## Collected material:
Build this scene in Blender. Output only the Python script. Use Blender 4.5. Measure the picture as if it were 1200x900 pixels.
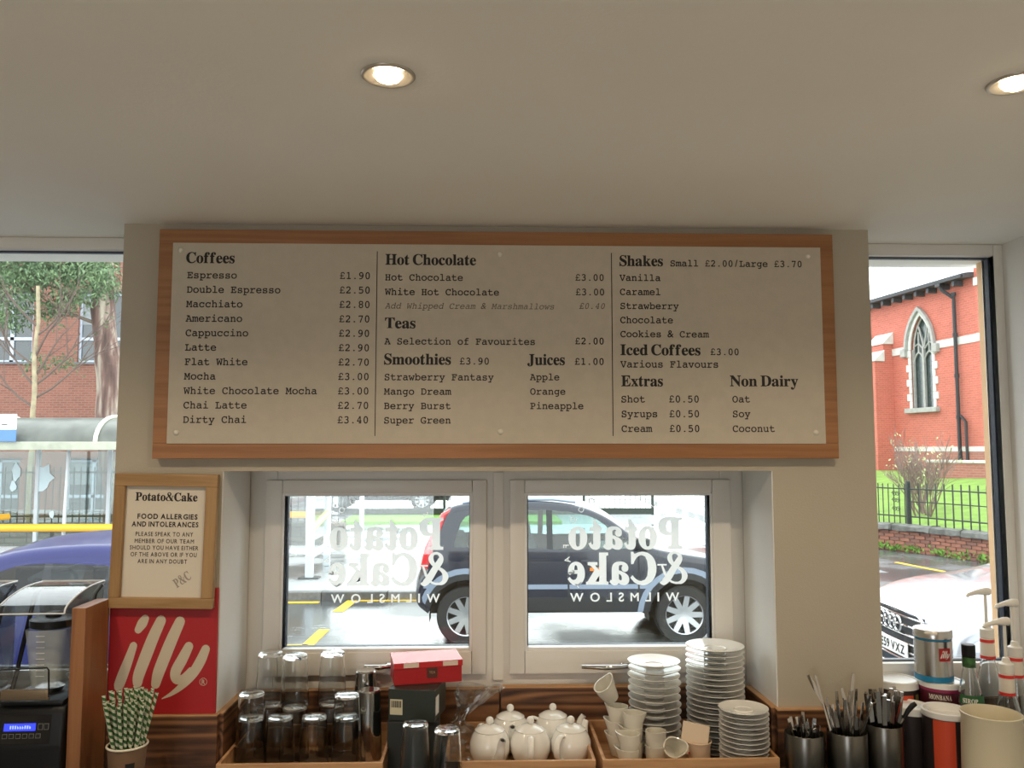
import bpy, bmesh, math, random
from mathutils import Vector, Matrix, Euler
random.seed(7)
C = bpy.context.scene.collection
SC = bpy.context.scene
PI = math.pi
R = math.radians
for o in list(bpy.data.objects): bpy.data.objects.remove(o)

# ---------------------------------------------------------------- camera
ZC = 1.80                                   # eye height above the cafe floor
F = 971.0                                   # focal length in pixels of the 1200x900 frame
PITCH, YAW = math.atan(77/971), math.atan(30/971)
cam = bpy.data.cameras.new('camera'); cam.sensor_width = 36; cam.lens = F/1200*36
cam.clip_start = .02; cam.clip_end = 400
camo = bpy.data.objects.new('camera', cam); C.objects.link(camo)
camo.location = (0, 0, ZC); camo.rotation_euler = (PI/2+PITCH, 0, -YAW)
SC.camera = camo
CM = Euler((PI/2+PITCH, 0, -YAW)).to_matrix()
def ray(px, py): return CM @ Vector(((px-600)/F, (450-py)/F, -1))
def P(px, py, Y):                           # point of the plane y=Y seen at a pixel
    d = ray(px, py); return Vector((0, 0, ZC)) + d*(Y/d.y)
def G(px, py, Z):                           # point of the level z=Z seen at a pixel
    d = ray(px, py); return Vector((0, 0, ZC)) + d*((Z-ZC)/d.z)
def X(px, Y, py=700): return P(px, py, Y).x
def ZP(py, Y, px=600): return P(px, py, Y).z

# ---------------------------------------------------------------- world, exposure
SKY = 4.4
w = bpy.data.worlds.new('overcast_sky'); SC.world = w; w.use_nodes = True
nt = w.node_tree; bg = nt.nodes['Background']
tc = nt.nodes.new('ShaderNodeTexCoord'); nz = nt.nodes.new('ShaderNodeTexNoise'); nz.inputs['Scale'].default_value = 1.6
nz.inputs['Detail'].default_value = 3
cr = nt.nodes.new('ShaderNodeValToRGB'); cr.color_ramp.elements[0].color = (.80, .86, .92, 1); cr.color_ramp.elements[1].color = (1, 1, 1, 1)
nt.links.new(tc.outputs['Generated'], nz.inputs['Vector']); nt.links.new(nz.outputs['Fac'], cr.inputs['Fac'])
nt.links.new(cr.outputs['Color'], bg.inputs['Color']); bg.inputs['Strength'].default_value = SKY
vs = SC.view_settings; vs.view_transform = 'Standard'; vs.look = 'None'; vs.exposure = 0.0; vs.gamma = 1; vs.use_curve_mapping = False
SC.cycles.max_bounces = 12; SC.cycles.transparent_max_bounces = 24; SC.cycles.transmission_bounces = 10
SC.cycles.diffuse_bounces = 5; SC.cycles.glossy_bounces = 5
SC.cycles.caustics_reflective = False; SC.cycles.caustics_refractive = False
SC.cycles.sample_clamp_indirect = 6
SC.cycles.use_denoising = True
CEIL = 2.455
YW, YF, YB, COUNT = 2.40, 2.66, 2.56, .90   # pier face, small windows, big windows, counter top
def lamp(name, kind, loc, energy, color, size=.05, rot=(0, 0, 0), **k):
    l = bpy.data.lights.new(name, kind); l.energy = energy; l.color = color
    if kind == 'AREA': l.size = size
    else: l.shadow_soft_size = size
    for a, v in k.items(): setattr(l, a, v)
    o = bpy.data.objects.new(name, l); o.location = loc; o.rotation_euler = rot; C.objects.link(o); return o
def portal(x0, x1, z0, z1, Y):
    o = lamp('daylight_portal', 'AREA', ((x0+x1)/2, Y, (z0+z1)/2), 1, (1, 1, 1), rot=(-PI/2, 0, 0))
    o.data.shape = 'RECTANGLE'; o.data.size = x1-x0; o.data.size_y = z1-z0; o.data.cycles.is_portal = True
LAMP_E, LAMP_C = 28, (1.0, .80, .56)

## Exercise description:
Please repeat exactly the data above from its first line to the line that contains "for o in list(bpy.data.objects): bpy.data.objects.remove(o)", inclusive, and leave every picture out.

## The response:
Build this scene in Blender. Output only the Python script. Use Blender 4.5. Measure the picture as if it were 1200x900 pixels.
import bpy, bmesh, math, random
from mathutils import Vector, Matrix, Euler
random.seed(7)
C = bpy.context.scene.collection
SC = bpy.context.scene
PI = math.pi
R = math.radians
for o in list(bpy.data.objects): bpy.data.objects.remove(o)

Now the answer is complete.